The decision to give out the promotion money, according to Julius Melly, head of the Parliamentary Committee on Education, was made to encourage teachers to provide high-quality teaching.

He gave a speech in the Sheikh Zayed Hall in Mombasa during the 46th Kenya Secondary School Heads Association Conference.

“For a school to work, it must have a motivated teacher. A stagnated teacher is a problem. A teacher who is not appreciated does not work very well,” Melly said.

“That is why as the committee of education we have allocated Sh 1 billion for teacher promotion.”

According to Melly, the funds would be repurposed to enable teachers to transfer from D3 to D4 and avoid having them remain in a single position for an extended period of time.

“The skewed promotion that we’ve seen will be dealt with in the next stage so that those members who have overstayed in D3, D2 could be moved and even the teachers be promoted,” Melly said.

“We do not want to see a teacher who has stagnated for 10, 15 years in one job group. It is demoralizing and it is wrong.”

He said the committee has discouraged the issue of acting promotions.

He termed it as wrong and demotivating.

“We need that teacher who has been taken over as a principal, give him the requisite documents and let him take up the school and he moves on,” Melly said.

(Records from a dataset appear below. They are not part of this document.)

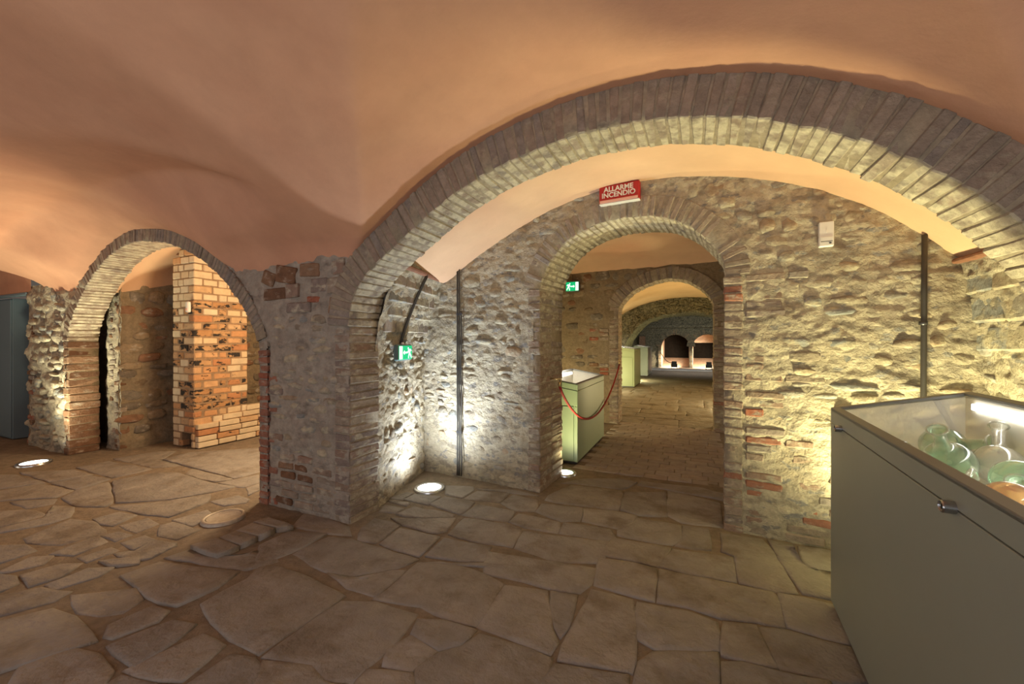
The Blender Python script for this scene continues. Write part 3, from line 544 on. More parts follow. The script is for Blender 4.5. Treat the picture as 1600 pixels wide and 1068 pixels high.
# second brick in from the pier's left corner, every other course, and the pier's own blocks
bp = {}
def wall_brick(a, z, wd, h, m, proud=.008, ang=0., dep=.09, parent=front, fr=F1, nm='brick', ch=.008):
    key = (round(wd, 2), round(h, 3), m)
    if key not in bp: bp[key] = brick_protos(key[0], dep, key[1], M[m], 2, ch, .005, len(bp))
    return obj(nm, rw.choice(bp[key]), parent, fr.place(a, z, dep / 2 - proud + rw.uniform(-.003, .003), (math.cos(ang), math.sin(ang))))
for i in range(0, 20, 2):
    z = .035 + i * .070
    if z < 1.42 and i % 4 == 0: wall_brick(-3.54, z, .12, .06, 'red', .004)
    if i % 6 == 2: wall_brick(-3.50, z + .03, .18, .06, 'jamb', .004)
for a, z, wd, h, m, ang in ((-3.37, 2.10, .26, .15, 'redbrown', -.18), (-3.06, 2.12, .24, .12, 'redbrown', -.05), (-3.60, 2.08, .16, .13, 'redbrown', -.35), (-3.51, 1.93, .30, .11, 'redbrown', .03), (-2.95, 1.98, .20, .12, 'jamb', 0), (-2.77, 1.97, .15, .13, 'jamb', .05),
                            (-3.00, 1.86, .19, .05, 'red', -.03), (-2.80, 1.80, .05, .14, 'redbrown', -.2), (-3.28, 1.95, .17, .12, 'jamb', .02), (-3.20, 1.80, .30, .09, 'jamb', 0), (-2.72, 2.12, .14, .12, 'jamb', .1)):
    wall_brick(a, z, wd, h, m, .010, ang)
rs = random.Random(21)
for z, n in ((.06, 4), (.135, 3), (.21, 4), (.30, 3), (.38, 3), (.46, 2)):
    a = -3.52 + rs.uniform(0, .1)
    for k in range(n):
        wd = rs.uniform(.14, .24); a += wd / 2
        if a + wd / 2 < -2.70: wall_brick(a, z, round(wd, 2), .058, rs.choice(('jamb', 'jamb', 'redbrown', 'ring')), rs.uniform(.002, .012), rs.uniform(-.03, .03))
        a += wd / 2 + rs.uniform(.015, .06)
stones(front, F1, pack(-3.56, -2.78, .50, 1.72, (.10, .34), (.05, .11), rs, skip=.12), rs, 'stone', proud=(-.003, .012))
# the rough rubble pier beyond the left arch, and the wall over the gap beside it
pierL = struct('wall_left', wall_mesh('wall_left', F1, -8.95, -7.10, -.03, 2.3, .03, M['mortar'], .045, 4.5, keep=lambda a, z: not in_left(a, z, .06) and a > -8.86 + .10 * fbm(z * 3, 1., 1., 2) + max(0, z - 1.7) * -.2, seed=8.))
rs = random.Random(31)
stones(pierL, F1, pack(-8.75, -7.72, .05, 2.1, (.10, .26), (.07, .15), rs, skip=.25), rs, 'stone', proud=(.0, .05))
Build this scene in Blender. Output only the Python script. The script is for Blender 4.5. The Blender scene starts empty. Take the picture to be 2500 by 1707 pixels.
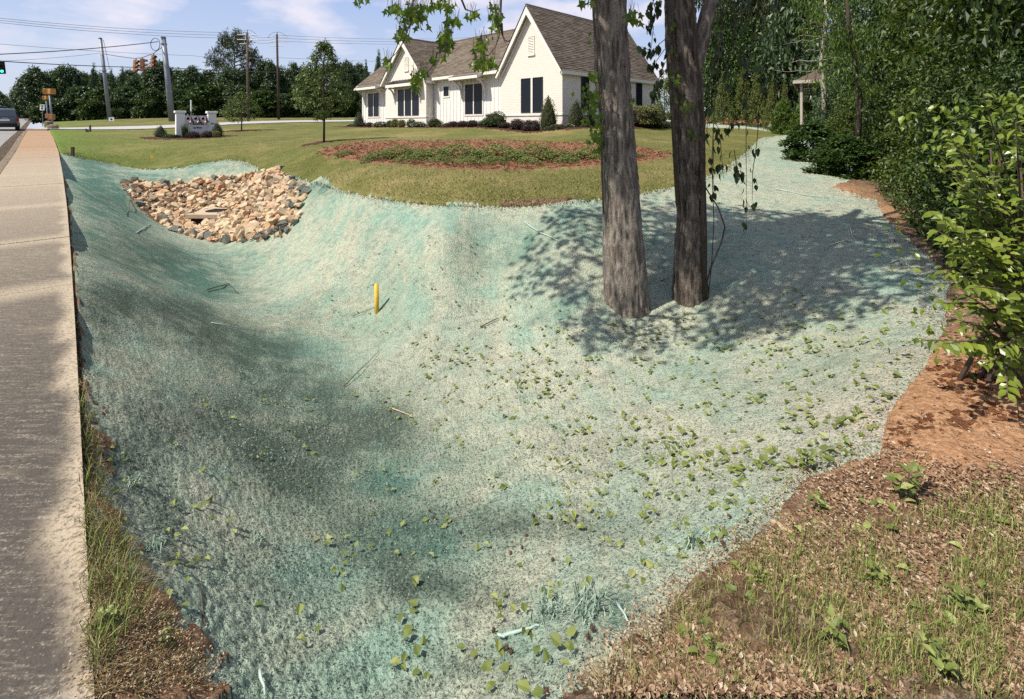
import bpy, bmesh, math, random
import numpy as np
from mathutils import Vector, Matrix
random.seed(7); RNG = np.random.default_rng(7)
S = bpy.context.scene
COL = S.collection
R = math.radians
# ------------------------------------------------------------------ camera, sky, sun, exposure
F = 1180.0                 # focal length in pixels of the 2500 px wide photograph
CX, HY, EYE = 1250.0, 304.0, 1.6
K = 2500.0 / 2324.0
cam = bpy.data.cameras.new('camera'); camo = bpy.data.objects.new('camera', cam); COL.objects.link(camo)
cam.sensor_fit = 'HORIZONTAL'; cam.sensor_width = 36.0; cam.lens = 36.0 * F / 2500.0
cam.shift_x = 0.0; cam.shift_y = -(853.5 - HY) / 2500.0
cam.clip_start = 0.05; cam.clip_end = 3000
camo.location = (0, 0, EYE); camo.rotation_euler = (R(90), 0, 0)
S.camera = camo
SUN_AZ, SUN_EL = R(-116), R(55)
sun_dir = Vector((math.sin(SUN_AZ) * math.cos(SUN_EL), math.cos(SUN_AZ) * math.cos(SUN_EL), math.sin(SUN_EL)))
W = bpy.data.worlds.new('World'); S.world = W; W.use_nodes = True
wn = W.node_tree; wn.nodes.clear()
def N(nt, t, **kw):
    n = nt.nodes.new(t)
    for k, v in kw.items(): setattr(n, k, v)
    return n
sky = N(wn, 'ShaderNodeTexSky'); sky.sky_type = 'NISHITA'; sky.sun_disc = False
sky.sun_elevation = SUN_EL; sky.sun_rotation = SUN_AZ % (2 * math.pi); sky.air_density = 1.15; sky.dust_density = 1.6; sky.ozone_density = 1.6
bg = N(wn, 'ShaderNodeBackground'); out = N(wn, 'ShaderNodeOutputWorld')
tc = N(wn, 'ShaderNodeTexCoord'); mp = N(wn, 'ShaderNodeMapping'); mp.inputs['Scale'].default_value = (1, 1, 2.6)
cl = N(wn, 'ShaderNodeTexNoise'); cl.inputs['Scale'].default_value = 4.3; cl.inputs['Detail'].default_value = 8; cl.inputs['Roughness'].default_value = 0.52
cr = N(wn, 'ShaderNodeValToRGB'); cr.color_ramp.elements[0].position = 0.48; cr.color_ramp.elements[1].position = 0.62
mxw = N(wn, 'ShaderNodeMix'); mxw.data_type = 'RGBA'
mxw.inputs['B'].default_value = (7.6, 7.2, 7.9, 1)
szw = N(wn, 'ShaderNodeSeparateXYZ'); hzr = N(wn, 'ShaderNodeValToRGB'); hz = N(wn, 'ShaderNodeMix'); hz.data_type = 'RGBA'; hz.inputs['Factor'].default_value = 0.8
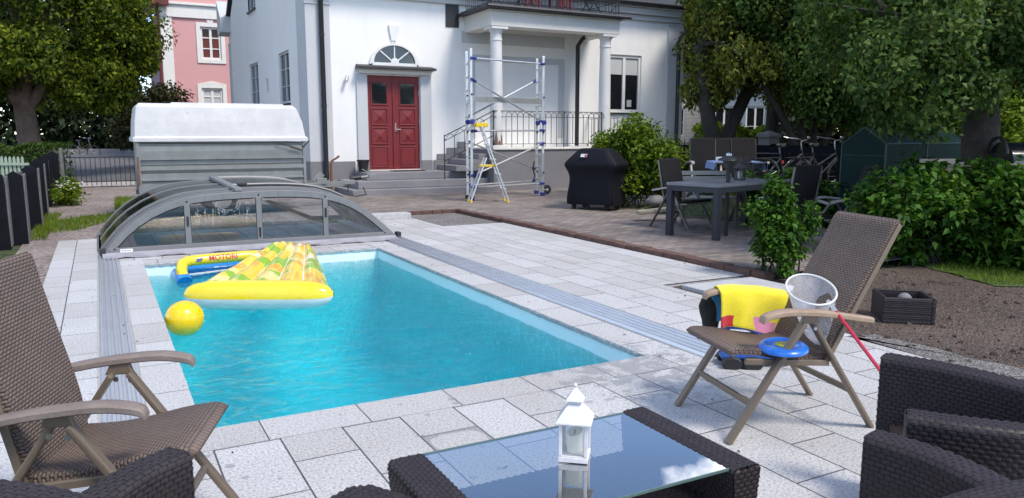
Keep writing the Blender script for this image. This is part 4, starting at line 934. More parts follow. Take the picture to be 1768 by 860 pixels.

“As a committee, we gave the TSC timelines. We do not want to see principals, deputies or senior teachers acting for a very long time. We are discouraging that as a member of the committee education.”

He said that most deputy principals get demoted instead of being promoted to principals.

This comes after KESSHA Chairman Kahi Indimuli issued a warning that teachers’ promotions were being postponed even after they had been working there for more than a year.

“It is demoralising and diminishing for a deputy principal to act for sometime and after a short while, they are demoted to either a class teacher or subject head,” Indimuli said.